* **Exercise prompt**
Find the lines holding "picture" and copy them.

-- -- --

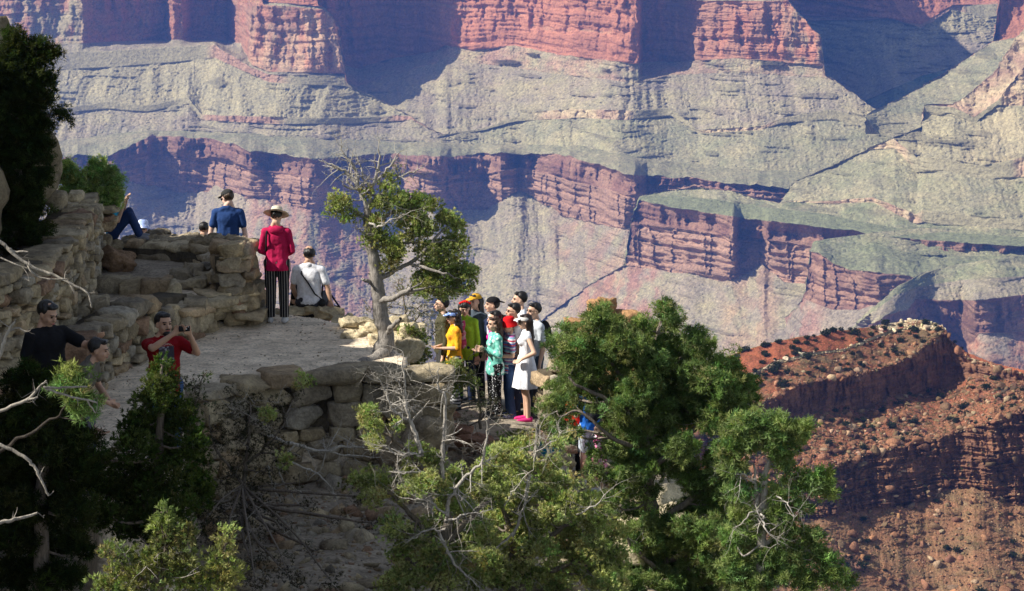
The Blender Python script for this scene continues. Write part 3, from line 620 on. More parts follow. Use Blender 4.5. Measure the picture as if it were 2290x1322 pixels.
CS = 1.12
DR = 1.0
def pw(px, py, Y, r=0): v = W(px, py, Y); return (v.x, v.y, v.z, r)
def clump_px(px, py, Y, rx, ry, dens=1.0, rd=None):
    v = W(px, py, Y); m = mpp(Y, v.z); return (v.x, v.y, v.z, rx*m*CS, (rd or (rx+ry)/2)*m*CS, ry*m*CS, dens)
def tree(name, label, cat, style, limbs, clumps, dead=(), group=None, seed=1, tint=1.0, auto=True, barkc=BARKC, base=None, bare=0, cols=None, subname='trunk', bend=.03):
    """limbs: list of [(px,py,Y,r)...]; clumps px; dead: list of (px,py,Y,dx,dy,dz,len,r,depth)"""
    rg = np.random.default_rng(seed); random.seed(seed)
    b = base or limbs[0][0]; root = empty(name, W(b[0], b[1], b[2])); tag(root, label, cat, group)
    tb = Tubes(); skel = []
    for k, l in enumerate(limbs):
        s = smooth_line([pw(*q) for q in l], 7, bend, seed+k); s[:, 3] *= .78; tb.add(s[:, :3], s[:, 3], 9 if s[0, 3] > .03 else 6, barkc); skel.append(s)
    sk = np.vstack(skel); cl = [clump_px(*c) for c in clumps]
    if auto:
        for c in cl:
            ctr = np.array(c[:3]); d = np.linalg.norm(sk[:, :3]-ctr, axis=1)+np.maximum(0, sk[:, 2]-ctr[2])*1.5; i = int(np.argmin(d)); a = sk[i]
            if d[i] > .06:
                mid = (a[:3]+ctr)/2+rg.normal(0, .05, 3)-np.array([0, 0, .03]); r0 = min(a[3]*.7, .008+.018*d[i])
                s = smooth_line([(*a[:3], r0), (*mid, r0*.8), (*ctr, r0*.5)], 5, .02, seed+i); tb.add(s[:, :3], s[:, 3], 5, barkc)
                if bare:
                    for q in range(bare): twigs(tb, s[rg.integers(2, len(s)), :3], rg.normal(size=3)+[0, -.3, .3], rg.uniform(.15, .35), .006, 1, DEADC, rg)
    if cl:
        v, cc = foliage(cl, style, rg, tb, tint=tint)
        if cols is not None: cc = cc*np.array(cols)
        F = np.arange(len(v)).reshape(-1, 3)
        o = mesh_np('crown', v, F, LEAF, root, col=cc); reparent(o, root)
    t = tb.build(subname, BARK, root); reparent(t, root)
    if dead:
        db = Tubes()
        for d in dead:
            if isinstance(d, list):
                s = smooth_line([pw(*q) for q in d], 7, .03, seed); s[:, 3] *= .68; db.add(s[:, :3], s[:, 3], 6, DEADC)
                for q in range(max(2, len(d)*3)):
                    i = rg.integers(len(s)//4, len(s)); dd = rg.normal(0, 1, 3)*[1, .7, .8]+(s[min(i, len(s)-1), :3]-s[i-1, :3])*8
                    twigs(db, s[i, :3], dd, rg.uniform(.12, .40), max(.0035, s[i, 3]*.5), 2, DEADC, rg, up=.1, kids=3)
            else:
                px, py, Y, dx, dy, dz, ln, r, dp = d
                twigs(db, np.array(W(px, py, Y)), np.array([dx, dy, dz], float), ln, r, dp, DEADC, rg)
        o = db.build('dead_branches', DEAD, root); reparent(o, root)
    return root
# ============================================================ overlook: ground, walls, rocks
def stone_material(name, sc=5.0):
    m = NT(name); p = m.pos(); a = m.noise(p, sc, 6, .7); b = m.noise(p, sc*.35, 3, .5); c = m.noise(p, sc*6, 3, .6)
    x = m.mul(m.attr(), m.ramp(a, [(.3, (.55, .54, .52)), (.62, (1.25, 1.22, 1.15))])); x = m.mul(x, m.ramp(b, [(.35, (.8, .78, .76)), (.7, (1.15, 1.12, 1.05))]))
    x = m.mul(x, m.ramp(c, [(.3, (.75,)*3), (.6, (1.08,)*3)])); m.base(x); m.bump(a, 1.0, .09); return m.m
SM = stone_material('limestone')
def dirt_material():
    m = NT('dusty_ground'); p = m.pos(); a = m.noise(p, 2.2, 7, .72, (1, 1, 1)); b = m.noise(p, 24, 4, .7); c = m.noise(p, 7, 5, .7, (.35, 1, 1))
    x = m.mul(m.attr(), m.ramp(a, [(.3, (.62, .6, .58)), (.7, (1.25, 1.22, 1.2))])); x = m.mul(x, m.ramp(b, [(.32, (.6,)*3), (.55, (1.1,)*3)]))
    x = m.mul(x, m.ramp(c, [(.36, (.7,)*3), (.5, (1.05,)*3)])); m.base(x); m.bump(c, 1.0, .09); return m.m
DM = dirt_material()
def pl(*pts, z=None): return np.array([(lambda v: (v.x, v.y))(Wz(a, b, z)) for a, b in pts])
def inside(X, Y, poly_):
    c = np.zeros(X.shape, bool); n = len(poly_); dmin = np.full(X.shape, 1e9)
    for i in range(n):
        x1, y1 = poly_[i]; x2, y2 = poly_[(i+1) % n]
        m = ((y1 > Y) != (y2 > Y)) & (X < (x2-x1)*(Y-y1)/(y2-y1+1e-12)+x1); c ^= m
        t = np.clip(((X-x1)*(x2-x1)+(Y-y1)*(y2-y1))/((x2-x1)**2+(y2-y1)**2+1e-12), 0, 1)
        dmin = np.minimum(dmin, np.hypot(X-x1-t*(x2-x1), Y-y1-t*(y2-y1)))
    return np.where(c, dmin, -dmin)
ZP, ZG, ZT = -7.8, -9.35, -7.3
PLAT = pl((445, 884), (560, 850), (700, 837), (850, 834), (955, 831), (950, 800), (905, 770), (880, 735), (765, 713), (700, 700), (600, 692), (520, 690), (380, 690), (200, 760), (150, 960), (200, 1150), (430, 1150), z=ZP)
PLAT[-2:, 1] -= .5
def wp(px, py, Y): v = W(px, py, Y); return (v.x, v.y)
TERR = np.array([wp(205, 905, 36.1), wp(235, 850, 37.5), wp(290, 800, 38.7), wp(340, 770, 39.6), wp(400, 745, 40.4), wp(440, 735, 40.9), wp(475, 720, 41.2), wp(520, 690, 41.7), wp(552, 660, 42.2), wp(560, 600, 43.4), wp(500, 570, 44.4), wp(180, 570, 44.9), wp(170, 600, 43.0), wp(160, 700, 40.0)])
BACK = np.array([wp(200, 540, 44.6), wp(540, 540, 44.6), wp(555, 540, 45.2), wp(540, 540, 46.6), wp(200, 540, 46.6)])
def ground_z(X, Y):
    z = -9.35-.30*np.clip(X-1.2, 0, None)-1.6*np.clip(X-2.6-.06*(40-Y), 0, None)
    z = z+.42*np.clip(Y-30, -14, 0)*-.35*(X < 3)          # rises towards the viewer
    z = z-1.9*np.clip(Y-45.2, 0, None)-1.5*np.clip(-X-7, 0, 2)*(Y > 44)
    z = z-.2*np.clip(-X-4, 0, 3)*(Y < 30)
    z = z-.62*sstep(.72, .95, X)*(Y < 42.5)
    z = z+.16*fbm(X/1.1, Y/1.1, 0, 5, 77)
    d = inside(X, Y, PLAT); w = sstep(.06, .26, d); zp = ZP+.05*fbm(X/.6, Y/.35, 0, 5, 5)+.05*fbm(X/2.3, Y/2.3, 0, 2, 6)+.25*np.clip(33-Y, 0, 3)
    z = z*(1-w)+zp*w
    d = inside(X, Y, TERR); w = sstep(.05, .22, d); zt = ZT+.05*fbm(X/.5, Y/.5, 0, 4, 8)+.10*sstep(42.6, 43.6, Y)
    z = z*(1-w)+zt*w
    d = inside(X, Y, BACK); w = sstep(0, .15, d); z = z*(1-w)-8.4*w
    return z
xs = np.arange(-13, 11.5, .07); ys = np.arange(15, 52, .065)
XX, YY = np.meshgrid(xs, ys); ZZ = ground_z(XX, YY)
gi = np.arange(XX.size).reshape(XX.shape)
GF = np.stack([gi[:-1, :-1], gi[:-1, 1:], gi[1:, 1:], gi[1:, :-1]], -1).reshape(-1, 4)
gc = np.tile(np.array([.36, .31, .24]), (XX.size, 1)); w = sstep(-.1, .3, inside(XX, YY, PLAT)).ravel()[:, None]
gc = gc*(1-w)+np.array([.82, .70, .53])*w
o = mesh_np('ground', np.stack([XX, YY, ZZ], -1).reshape(-1, 3), GF, DM, col=gc, smooth=True); tag(o, kind='structure')
def gz(x, y): return float(ground_z(np.array([x]), np.array([y]))[0])

# cliff on the left, running out of the picture and towards the viewer
def outcrop():
    ysv = np.arange(20.5, 44.2, .14)
    HT = np.interp(ysv, [20.5, 21.5, 22.5, 34, 36, 37.4, 38.4, 40, 42, 43, 44], [-5.5, -1.5, -.2, -.3, -.4, -.75, -1.4, -1.7, -2.9, -3.7, -5.2])  # out-of-view crest heights shaped to throw shade over platform and lower left
    rows = []
    for i, y in enumerate(ysv):
        H = HT[i]; k = sstep(42.8, 44.1, y)
        prof = np.array([(-7.3, -10.5), (-7.2, -6.4), (-6.95, -6.0), (-6.80, -5.4), (-6.95, -4.8), (-7.1, -4.4), (-7.4, -3.8), (-7.75, -3.35), (-8.8, min(-2.4, H-.5)), (-10, H), (-12, H+.1), (-15, H-.5), (-16, -11)])
        prof[:, 0] -= k*1.2; prof[1:-1, 1] = np.minimum(prof[1:-1, 1], prof[1:-1, 1]*1+0-k*1.2)
        prof[:, 0] -= (43-y)*.015
        t = np.concatenate([[0], np.cumsum(np.hypot(*np.diff(prof, axis=0).T))]); q = np.linspace(0, t[-1], 190)
        rows.append(np.stack([np.interp(q, t, prof[:, 0]), np.full(190, y), np.interp(q, t, prof[:, 1])], -1))
    V = np.array(rows); x, y, z = V[..., 0], V[..., 1], V[..., 2]
    n = .34*fbm(x/1.3, y/1.3, z/1.3, 6, 61)+.28*ridged(x/2.2, y/.8, z/1.4, 4, 62)+.16*vn(z/.28, y/2, 0, 63)+.2*ridged(y/.5, z/2.4, 0, 3, 65)
    V[..., 0] += n*.7; V[..., 2] += .35*n*(x < -7.8)
    e = 1-sstep(0, 1.0, 44.1-y); V[..., 1] += n*.8*e
    nr, nc = x.shape; i = np.arange(nr*nc).reshape(nr, nc)
    F = np.stack([i[:-1, :-1], i[1:, :-1], i[1:, 1:], i[:-1, 1:]], -1).reshape(-1, 4)
    V2 = V.reshape(-1, 3); f2 = []
    for row, flip in ((0, 1), (nr-1, 0)):     # end caps
        c = len(V2); V2 = np.vstack([V2, V[row].mean(0)[None]])
        for k in range(nc-1): a, b = i[row, k], i[row, k+1]; f2.append((a, b, c, c) if flip else (b, a, c, c))
    cc = np.array([.235, .20, .14])*(1+.22*fbm(V2[:, 0], V2[:, 1], V2[:, 2]*2, 4, 64))[:, None]
    o = mesh_np('cliff', V2, F, SM, col=cc, smooth=False); tag(o, kind='structure')
outcrop()

def wall_thing(label, cat, path, z0, z1, seed, name='stone_wall', core=.45, cols=None, caps=None, extra=None, **kw):
    root = empty(name, (path[0][0], path[0][1], z0(0))); tag(root, label, cat)
    L = course_wall(path, z0, z1, seed=seed, **kw)
    if extra: L += extra
    o = stones('stonework', L, SM, root, seed, CS7, cols=cols, round_=.06, rough=.04, ch=(.92, 1.4), tilt=.035); reparent(o, root)
    if core: reparent(slab_core('core', path, z0, z1, core, SM, root), root)
    if caps: reparent(stones('capstones', caps, SM, root, seed+1, CS7, round_=.08, rough=.03, tilt=.02, ch=(.9, 1.4)), root)
    return root
K = lambda v: (lambda t: v)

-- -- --

* **Task response**
The Blender Python script for this scene continues. Write part 3, from line 620 on. More parts follow. Use Blender 4.5. Measure the picture as if it were 2290x1322 pixels.
# cliff on the left, running out of the picture and towards the viewer